CLEVELAND, Ohio — If it swims like a lame-duck coach, looks like a lame-duck coach, and quacks like a lame-duck coach, then your franchise is probably changing coaches soon.
And Browns coach Kevin Stefanski was quacking all over the place during Sunday’s 31-29 loss to the Tennessee Titans.
I believe Stefanski will soon fly south for the winter, and the Browns will search for his replacement. I harbor no joy in this prediction, and I’m still not sure Cleveland can find a better replacement for the two-time Coach of The Year (another column for another day).
But against Tennessee, the Browns looked like a team about to change coaches — and not just because of their record.
True, Cleveland just became the ninth team since 2023 to lose double-digit games over two consecutive seasons. And true, the first eight have all fired a coach during that span.
But the 2025 Browns, equipped with 13 rookies on their roster (two in the quarterback room, were never being judged wins and losses. They were being judged on the look of this season — optics, improvements, vibes.
And herein lies Stefanski’s first failure.
Browns punter Corey Bojorquez had barely dropped the ball he intended to kick when Titans linebacker James Williams pounced in the ball’s path with 8:30 to play Sunday. Nobody blocked Williams, and seemingly nobody makes more simple than the 2025 Browns.
Just last week, Cleveland muffed a punt; allowed a 60-yard punt return; and fielded a kickoff destined to land out of bounds, which started a Browns drive at the 5-yard line instead of the 40. Don’t forget the dropped snap on a 4th-down quarterback sneak, either. And don’t forget who was playing quarterback during the fumble: Rookie tight end Harold Fannin Jr.
Cleveland lost that game, like the Titans game, for plenty of other, talent-related reasons, too. But when the simple flaws stack like this, you start to wonder what needs changing.
Then you keep wondering, and wondering, and wondering. Because herein lies Stefanski’s second failure: He doesn’t answer your questions.
I said yours, not mine. The coach of the Cleveland Browns, like his boss, owes nothing to the people covering him. And if you ask around the beat, reporters will describe Stefanski as kind, engaging, even witty away from the cameras.
But when it’s time to go on the record — and time to address fans’ concerns — he intentionally clams up. No comment, nothing to see here. And this is an optics problem that compounds his team’s on-field mistakes.
Who cares about optics problems, you might ask? Billionaires do, especially when they’re selling something new (you know, like a new stadium).
Sunday’s blocked punt begged, pleaded and groveled for the question of why Cleveland hasn’t fired special teams coordinator Bubba Ventrone. For two straight weeks, Ventrone’s unit has committed crippling errors. For two straight weeks, reporters have asked Stefanski about Ventrone’s status. And for two straight weeks, Stefanski has brushed those concerns away with blanket statements.

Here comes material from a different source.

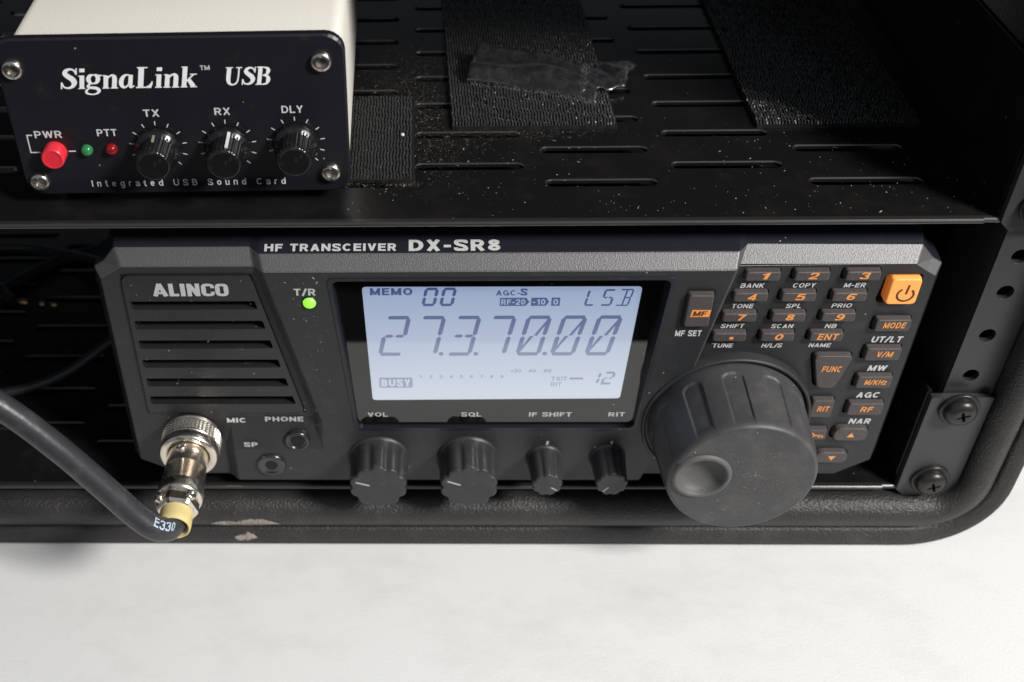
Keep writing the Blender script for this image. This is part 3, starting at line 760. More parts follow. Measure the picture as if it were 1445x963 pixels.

“Yeah, I’m not going to get into that type of stuff,” Stefanski said Sunday. “We have to play better. We have to coach better. But that’s just bottom line.”
More like the company line. After two long years of struggle, Stefanski’s go-to accountability answer — “We’ll do better” — has grown stale, in part because he never tells you how the Browns failed or will improve.
Another example:
With 1:02 remaining on Sunday, the Browns shelved rookie quarterback Shedeur Sanders, who finished with 393 total yards and four total touchdowns, to run a trick play for the tie involving rookie running back Quinshon Judkins and undrafted receiver Gage Larvadain. Judkins ran right and looked at Larvadain looping the other way, but Judkins kept the ball, then ran 10 yards backward, then tried to throw across his body to Larvadain on the opposite hash (Remember, we’re grading on look).
Incomplete.
My guess: Judkins was supposed to pitch the ball to Larvadain on a reverse as they crossed paths (the lane looked clear for a conversion). But all I can do is guess.
“Not going to get into all the specifics,” Stefanski said of the two-point play. “But obviously did not go as we thought it would.”
“It’s a two-point play,” he said when asked why he took Sanders out for the deciding play. “Didn’t come through on our first two-point play, got to the second two-point play, we didn’t come through. But that’s on me.”
Two days later, we still have no explanation. I get keeping strategies secret, but you can toe the line between explaining your process and showing your playbook.
Example: Judkins often takes those direct snaps in short-yardage situations, and he often converts the yards to gain. The Titans knew this, so the Browns added a twist for Sunday’s game. Lure the defense toward Judkins; pitch the ball to Larvadain. In theory, you’ll keep Tennessee off balance. But it didn’t work.
Is that so much to explain?
Same idea: Why did the Browns go for their first two-point conversion with 4:27 remaining and down 14 points? Because they were playing to win instead of tie.
Stefanski wanted to cut the lead to six so Cleveland could win with an extra point on its next possession. And though the Browns failed to even snap the ball correctly on that play — again, how does it look — they still had a chance to tie with the second two-point play.
By the numbers, you’re likely to convert at least one of the two conversions. And if you convert the first one, you can win the game with one easy kick.
You might disagree with this theory. But at least, if the Browns said this, you would understand their intention.
Instead, they told us this.
“It’s a scenario that we talked about a lot,” Stefanski said Sunday. “That’s something that, when you’re down 14, feel good about the decision there – didn’t come through.”
You see the difference. You see the mistakes. You learn nothing from the explanations.
If a coach keeps his guard up while they’re winning — fine. They’re protecting strategic talking points. Their methods are working. Good interviews don’t win Super Bowls.
But once the same coach starts losing, pointed questions hold more weight. Non-answers convey that you lack a good one. And after 24 losses over two seasons, Stefanski’s optical inconvenience is starting to quack like an optical problem.
His team repeats mistakes. He doesn’t explain them. The team looks bad in the process.
And Billionaires don’t like bad optics.